*Task details*. Will you repeat only the lines from the one with "Model this scene" through the one with "from mathutils import", both included, leaving every picture out?

*Items*.
/---

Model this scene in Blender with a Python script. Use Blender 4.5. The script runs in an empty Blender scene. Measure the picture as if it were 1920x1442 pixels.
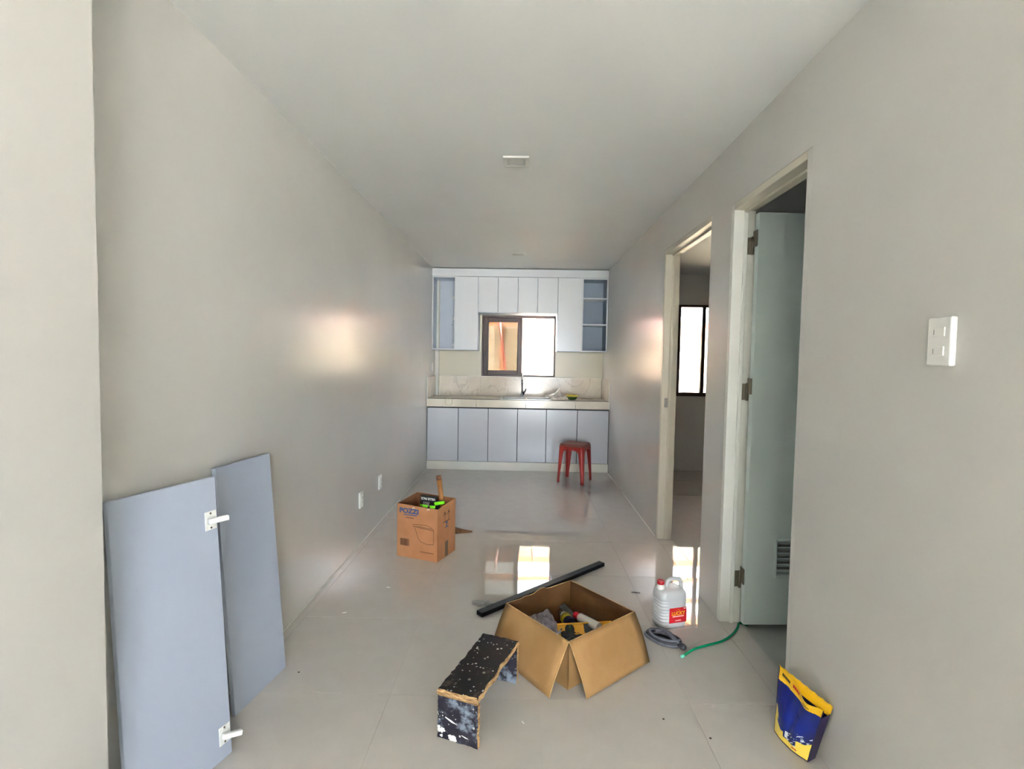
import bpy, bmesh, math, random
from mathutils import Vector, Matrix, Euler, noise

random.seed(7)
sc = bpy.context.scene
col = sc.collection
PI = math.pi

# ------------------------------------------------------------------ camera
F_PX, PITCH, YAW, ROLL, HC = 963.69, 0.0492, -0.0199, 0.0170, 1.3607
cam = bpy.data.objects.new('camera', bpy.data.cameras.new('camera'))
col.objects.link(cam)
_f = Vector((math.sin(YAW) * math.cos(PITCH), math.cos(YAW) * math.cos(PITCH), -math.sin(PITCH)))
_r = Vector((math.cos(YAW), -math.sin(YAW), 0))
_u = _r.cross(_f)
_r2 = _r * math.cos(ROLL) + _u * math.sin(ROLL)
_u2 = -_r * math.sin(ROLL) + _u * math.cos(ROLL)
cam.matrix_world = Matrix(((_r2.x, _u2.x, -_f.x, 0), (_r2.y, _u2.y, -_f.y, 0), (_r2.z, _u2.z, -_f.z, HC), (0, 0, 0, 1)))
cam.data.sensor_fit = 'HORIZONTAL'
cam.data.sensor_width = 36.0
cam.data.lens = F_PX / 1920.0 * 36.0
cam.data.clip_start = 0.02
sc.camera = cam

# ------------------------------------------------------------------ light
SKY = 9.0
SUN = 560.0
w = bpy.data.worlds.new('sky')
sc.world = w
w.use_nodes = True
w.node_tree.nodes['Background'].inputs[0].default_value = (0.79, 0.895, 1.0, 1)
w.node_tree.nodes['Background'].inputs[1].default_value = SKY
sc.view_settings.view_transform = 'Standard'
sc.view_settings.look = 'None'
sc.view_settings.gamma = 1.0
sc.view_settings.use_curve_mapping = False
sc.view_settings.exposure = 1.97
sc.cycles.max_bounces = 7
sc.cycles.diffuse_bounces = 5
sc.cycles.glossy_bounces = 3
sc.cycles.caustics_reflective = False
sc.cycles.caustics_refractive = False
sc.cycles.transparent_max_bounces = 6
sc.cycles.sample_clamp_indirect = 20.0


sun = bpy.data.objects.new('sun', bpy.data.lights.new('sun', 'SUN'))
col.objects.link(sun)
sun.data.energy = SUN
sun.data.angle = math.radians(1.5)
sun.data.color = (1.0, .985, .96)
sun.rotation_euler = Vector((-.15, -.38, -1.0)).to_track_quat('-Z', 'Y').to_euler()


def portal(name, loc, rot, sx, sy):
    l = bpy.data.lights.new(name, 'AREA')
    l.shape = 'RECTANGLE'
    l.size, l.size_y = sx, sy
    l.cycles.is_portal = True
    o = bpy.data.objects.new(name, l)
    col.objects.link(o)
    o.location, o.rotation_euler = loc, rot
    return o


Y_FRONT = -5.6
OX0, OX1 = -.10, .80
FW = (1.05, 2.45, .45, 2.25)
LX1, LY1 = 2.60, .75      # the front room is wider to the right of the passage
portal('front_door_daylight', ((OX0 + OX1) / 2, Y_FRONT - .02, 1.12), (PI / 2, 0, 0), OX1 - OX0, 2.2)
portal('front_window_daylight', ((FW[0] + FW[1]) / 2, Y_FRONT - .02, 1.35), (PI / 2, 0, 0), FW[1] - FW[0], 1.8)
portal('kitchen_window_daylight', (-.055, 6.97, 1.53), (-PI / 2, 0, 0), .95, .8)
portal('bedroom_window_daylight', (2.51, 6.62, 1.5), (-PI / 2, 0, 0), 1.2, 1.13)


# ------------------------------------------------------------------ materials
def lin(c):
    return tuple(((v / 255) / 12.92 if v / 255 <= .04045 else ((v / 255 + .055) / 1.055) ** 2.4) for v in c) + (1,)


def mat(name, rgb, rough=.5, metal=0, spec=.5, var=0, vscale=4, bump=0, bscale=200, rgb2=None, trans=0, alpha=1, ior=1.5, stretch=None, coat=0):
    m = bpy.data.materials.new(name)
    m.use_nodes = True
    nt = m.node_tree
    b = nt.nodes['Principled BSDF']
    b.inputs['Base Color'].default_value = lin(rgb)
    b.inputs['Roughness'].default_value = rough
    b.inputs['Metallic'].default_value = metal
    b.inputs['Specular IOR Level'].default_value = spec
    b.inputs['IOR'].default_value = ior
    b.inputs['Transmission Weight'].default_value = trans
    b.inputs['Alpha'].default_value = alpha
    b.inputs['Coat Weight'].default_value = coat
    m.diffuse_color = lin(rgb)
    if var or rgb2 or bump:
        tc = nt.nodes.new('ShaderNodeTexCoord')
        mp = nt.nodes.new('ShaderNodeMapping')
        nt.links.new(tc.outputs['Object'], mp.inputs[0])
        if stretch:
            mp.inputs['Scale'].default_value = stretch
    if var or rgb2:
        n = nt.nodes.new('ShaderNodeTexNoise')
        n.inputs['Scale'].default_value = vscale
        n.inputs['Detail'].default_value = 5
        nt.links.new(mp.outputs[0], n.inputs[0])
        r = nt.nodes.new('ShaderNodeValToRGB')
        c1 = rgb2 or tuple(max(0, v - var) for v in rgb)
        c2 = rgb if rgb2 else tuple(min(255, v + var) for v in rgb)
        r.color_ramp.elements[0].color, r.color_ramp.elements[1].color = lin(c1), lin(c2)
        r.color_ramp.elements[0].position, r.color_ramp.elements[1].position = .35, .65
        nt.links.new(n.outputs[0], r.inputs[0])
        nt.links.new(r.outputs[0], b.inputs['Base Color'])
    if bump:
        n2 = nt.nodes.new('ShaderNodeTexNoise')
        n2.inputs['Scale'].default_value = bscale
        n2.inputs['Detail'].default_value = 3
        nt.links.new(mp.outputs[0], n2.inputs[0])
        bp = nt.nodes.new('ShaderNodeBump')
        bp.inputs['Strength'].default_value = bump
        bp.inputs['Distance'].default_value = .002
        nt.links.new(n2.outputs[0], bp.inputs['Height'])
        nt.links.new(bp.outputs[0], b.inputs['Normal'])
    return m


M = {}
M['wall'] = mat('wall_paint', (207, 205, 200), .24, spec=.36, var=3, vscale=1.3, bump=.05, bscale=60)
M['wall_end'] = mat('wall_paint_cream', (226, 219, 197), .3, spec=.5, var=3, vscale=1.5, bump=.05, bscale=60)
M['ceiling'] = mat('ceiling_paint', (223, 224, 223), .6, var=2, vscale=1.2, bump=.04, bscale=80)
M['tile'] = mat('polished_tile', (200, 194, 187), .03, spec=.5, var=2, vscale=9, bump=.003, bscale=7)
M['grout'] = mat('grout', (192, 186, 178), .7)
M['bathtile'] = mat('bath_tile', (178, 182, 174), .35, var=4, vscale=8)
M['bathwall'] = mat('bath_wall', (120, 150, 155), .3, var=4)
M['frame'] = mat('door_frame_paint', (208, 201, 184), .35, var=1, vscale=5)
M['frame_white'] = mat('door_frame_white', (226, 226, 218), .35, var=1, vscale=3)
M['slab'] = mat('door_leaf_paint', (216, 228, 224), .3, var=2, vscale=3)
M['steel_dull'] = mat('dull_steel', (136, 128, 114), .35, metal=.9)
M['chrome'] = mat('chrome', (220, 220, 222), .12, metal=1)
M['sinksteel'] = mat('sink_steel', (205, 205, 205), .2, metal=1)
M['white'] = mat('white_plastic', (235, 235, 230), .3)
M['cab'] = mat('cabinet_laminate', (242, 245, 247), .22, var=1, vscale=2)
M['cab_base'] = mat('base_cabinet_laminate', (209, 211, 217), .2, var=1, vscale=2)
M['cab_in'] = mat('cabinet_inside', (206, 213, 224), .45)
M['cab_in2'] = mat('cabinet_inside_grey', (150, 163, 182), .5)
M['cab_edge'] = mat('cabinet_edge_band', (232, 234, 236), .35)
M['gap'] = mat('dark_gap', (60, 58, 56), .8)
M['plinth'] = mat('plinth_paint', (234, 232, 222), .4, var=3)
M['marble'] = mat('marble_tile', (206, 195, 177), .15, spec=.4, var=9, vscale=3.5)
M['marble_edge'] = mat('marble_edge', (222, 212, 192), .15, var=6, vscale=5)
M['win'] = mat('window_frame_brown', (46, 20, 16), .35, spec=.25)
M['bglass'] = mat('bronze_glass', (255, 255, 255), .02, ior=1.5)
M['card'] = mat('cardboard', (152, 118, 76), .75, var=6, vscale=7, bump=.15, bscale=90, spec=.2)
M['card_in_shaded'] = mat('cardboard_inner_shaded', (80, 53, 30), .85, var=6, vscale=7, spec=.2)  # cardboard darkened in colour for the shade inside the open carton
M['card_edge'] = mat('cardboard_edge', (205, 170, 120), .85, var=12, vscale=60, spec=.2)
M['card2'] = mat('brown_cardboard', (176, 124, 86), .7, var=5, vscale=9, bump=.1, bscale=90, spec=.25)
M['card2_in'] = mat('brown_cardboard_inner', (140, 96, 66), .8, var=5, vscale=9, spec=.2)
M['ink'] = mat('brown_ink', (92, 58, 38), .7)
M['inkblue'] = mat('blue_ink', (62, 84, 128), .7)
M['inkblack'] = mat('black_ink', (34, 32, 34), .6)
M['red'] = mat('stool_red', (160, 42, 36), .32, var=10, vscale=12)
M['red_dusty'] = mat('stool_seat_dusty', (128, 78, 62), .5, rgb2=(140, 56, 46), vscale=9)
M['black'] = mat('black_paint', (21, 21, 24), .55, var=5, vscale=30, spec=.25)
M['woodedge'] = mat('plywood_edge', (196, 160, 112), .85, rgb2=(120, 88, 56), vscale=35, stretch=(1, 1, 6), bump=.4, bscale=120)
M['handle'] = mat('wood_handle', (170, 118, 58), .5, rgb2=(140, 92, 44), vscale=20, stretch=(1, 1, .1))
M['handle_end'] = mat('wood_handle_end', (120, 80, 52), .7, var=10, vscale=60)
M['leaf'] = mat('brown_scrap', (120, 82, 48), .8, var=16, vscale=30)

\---
/---

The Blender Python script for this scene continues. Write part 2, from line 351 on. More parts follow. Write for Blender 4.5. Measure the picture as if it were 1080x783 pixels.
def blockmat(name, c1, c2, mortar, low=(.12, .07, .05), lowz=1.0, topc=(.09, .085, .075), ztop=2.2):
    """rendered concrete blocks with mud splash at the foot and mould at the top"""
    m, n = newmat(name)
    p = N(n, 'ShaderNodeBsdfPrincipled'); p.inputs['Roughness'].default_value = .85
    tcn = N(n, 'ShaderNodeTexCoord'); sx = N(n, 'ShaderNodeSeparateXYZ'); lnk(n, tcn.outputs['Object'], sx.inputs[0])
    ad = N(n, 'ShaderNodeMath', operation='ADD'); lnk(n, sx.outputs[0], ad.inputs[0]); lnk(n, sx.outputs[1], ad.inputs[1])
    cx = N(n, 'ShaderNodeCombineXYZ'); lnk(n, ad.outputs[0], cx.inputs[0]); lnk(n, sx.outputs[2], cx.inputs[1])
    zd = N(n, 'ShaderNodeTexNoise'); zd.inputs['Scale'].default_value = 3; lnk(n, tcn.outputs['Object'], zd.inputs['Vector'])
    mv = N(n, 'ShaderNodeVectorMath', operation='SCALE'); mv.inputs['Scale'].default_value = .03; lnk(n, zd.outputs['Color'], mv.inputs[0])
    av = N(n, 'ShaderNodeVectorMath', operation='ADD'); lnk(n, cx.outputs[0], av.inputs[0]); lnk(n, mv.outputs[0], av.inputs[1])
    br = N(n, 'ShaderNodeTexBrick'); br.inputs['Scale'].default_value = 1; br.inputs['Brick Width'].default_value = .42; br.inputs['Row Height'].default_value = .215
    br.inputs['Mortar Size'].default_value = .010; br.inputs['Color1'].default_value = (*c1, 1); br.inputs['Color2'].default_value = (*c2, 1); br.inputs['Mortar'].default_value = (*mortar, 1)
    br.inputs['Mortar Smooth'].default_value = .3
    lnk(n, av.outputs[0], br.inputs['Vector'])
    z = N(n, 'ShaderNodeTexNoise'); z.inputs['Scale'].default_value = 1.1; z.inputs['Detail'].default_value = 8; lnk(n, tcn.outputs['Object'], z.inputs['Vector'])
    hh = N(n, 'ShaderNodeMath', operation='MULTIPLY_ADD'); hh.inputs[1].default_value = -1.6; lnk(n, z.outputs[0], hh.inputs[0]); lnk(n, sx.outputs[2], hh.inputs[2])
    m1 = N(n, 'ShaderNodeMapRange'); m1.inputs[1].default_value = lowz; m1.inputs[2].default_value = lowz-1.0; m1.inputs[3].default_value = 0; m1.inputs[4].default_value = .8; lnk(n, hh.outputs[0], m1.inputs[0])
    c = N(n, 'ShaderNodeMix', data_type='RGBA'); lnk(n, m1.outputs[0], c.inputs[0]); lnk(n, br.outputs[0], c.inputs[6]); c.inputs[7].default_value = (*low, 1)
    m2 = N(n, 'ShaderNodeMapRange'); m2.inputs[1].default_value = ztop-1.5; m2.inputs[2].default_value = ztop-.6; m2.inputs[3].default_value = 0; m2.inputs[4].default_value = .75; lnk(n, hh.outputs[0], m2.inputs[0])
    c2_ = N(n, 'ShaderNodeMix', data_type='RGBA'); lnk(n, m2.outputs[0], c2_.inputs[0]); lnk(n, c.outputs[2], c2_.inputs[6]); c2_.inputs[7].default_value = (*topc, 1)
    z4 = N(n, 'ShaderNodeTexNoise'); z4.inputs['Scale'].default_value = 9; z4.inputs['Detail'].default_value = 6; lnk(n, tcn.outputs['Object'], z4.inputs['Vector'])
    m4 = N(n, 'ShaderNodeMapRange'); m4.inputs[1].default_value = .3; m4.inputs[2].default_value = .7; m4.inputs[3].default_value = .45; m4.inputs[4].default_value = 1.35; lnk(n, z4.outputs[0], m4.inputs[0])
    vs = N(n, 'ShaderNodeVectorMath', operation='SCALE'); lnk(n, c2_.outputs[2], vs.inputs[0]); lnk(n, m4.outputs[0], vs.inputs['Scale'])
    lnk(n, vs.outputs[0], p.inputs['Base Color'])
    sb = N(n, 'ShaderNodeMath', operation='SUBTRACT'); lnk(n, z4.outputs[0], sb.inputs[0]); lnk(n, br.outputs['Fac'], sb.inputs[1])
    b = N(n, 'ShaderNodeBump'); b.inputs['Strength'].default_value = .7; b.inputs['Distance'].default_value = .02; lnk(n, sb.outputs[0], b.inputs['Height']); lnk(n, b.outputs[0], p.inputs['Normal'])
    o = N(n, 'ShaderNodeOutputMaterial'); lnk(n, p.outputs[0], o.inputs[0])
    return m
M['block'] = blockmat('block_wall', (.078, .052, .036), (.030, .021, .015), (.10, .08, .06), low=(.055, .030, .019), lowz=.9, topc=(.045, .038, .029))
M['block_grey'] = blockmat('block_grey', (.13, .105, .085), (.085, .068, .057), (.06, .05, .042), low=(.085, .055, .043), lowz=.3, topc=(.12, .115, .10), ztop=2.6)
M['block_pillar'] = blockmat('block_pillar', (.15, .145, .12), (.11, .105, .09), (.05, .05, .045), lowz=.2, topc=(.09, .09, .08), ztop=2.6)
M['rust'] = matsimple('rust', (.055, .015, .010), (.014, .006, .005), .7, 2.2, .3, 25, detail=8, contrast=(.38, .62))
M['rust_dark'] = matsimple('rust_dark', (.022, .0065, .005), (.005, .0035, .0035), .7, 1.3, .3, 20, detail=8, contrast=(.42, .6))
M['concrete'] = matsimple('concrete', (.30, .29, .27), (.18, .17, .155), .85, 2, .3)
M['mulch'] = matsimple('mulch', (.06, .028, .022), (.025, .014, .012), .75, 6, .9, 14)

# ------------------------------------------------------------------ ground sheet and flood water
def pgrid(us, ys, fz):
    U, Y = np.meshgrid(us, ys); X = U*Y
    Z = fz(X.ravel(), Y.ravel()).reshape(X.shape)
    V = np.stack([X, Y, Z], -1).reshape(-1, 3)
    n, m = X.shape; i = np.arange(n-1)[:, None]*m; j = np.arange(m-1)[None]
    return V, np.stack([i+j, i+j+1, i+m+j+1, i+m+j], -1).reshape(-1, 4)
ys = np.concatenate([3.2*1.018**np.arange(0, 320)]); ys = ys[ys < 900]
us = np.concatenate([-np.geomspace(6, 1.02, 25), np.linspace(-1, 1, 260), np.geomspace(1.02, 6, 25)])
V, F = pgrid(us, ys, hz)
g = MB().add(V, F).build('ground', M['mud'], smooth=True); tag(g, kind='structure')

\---
/---

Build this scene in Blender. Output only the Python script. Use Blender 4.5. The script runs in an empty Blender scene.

\---

*Solution*.
Model this scene in Blender with a Python script. Use Blender 4.5. The script runs in an empty Blender scene. Measure the picture as if it were 1920x1442 pixels.
import bpy, bmesh, math, random
from mathutils import Vector, Matrix, Euler, noise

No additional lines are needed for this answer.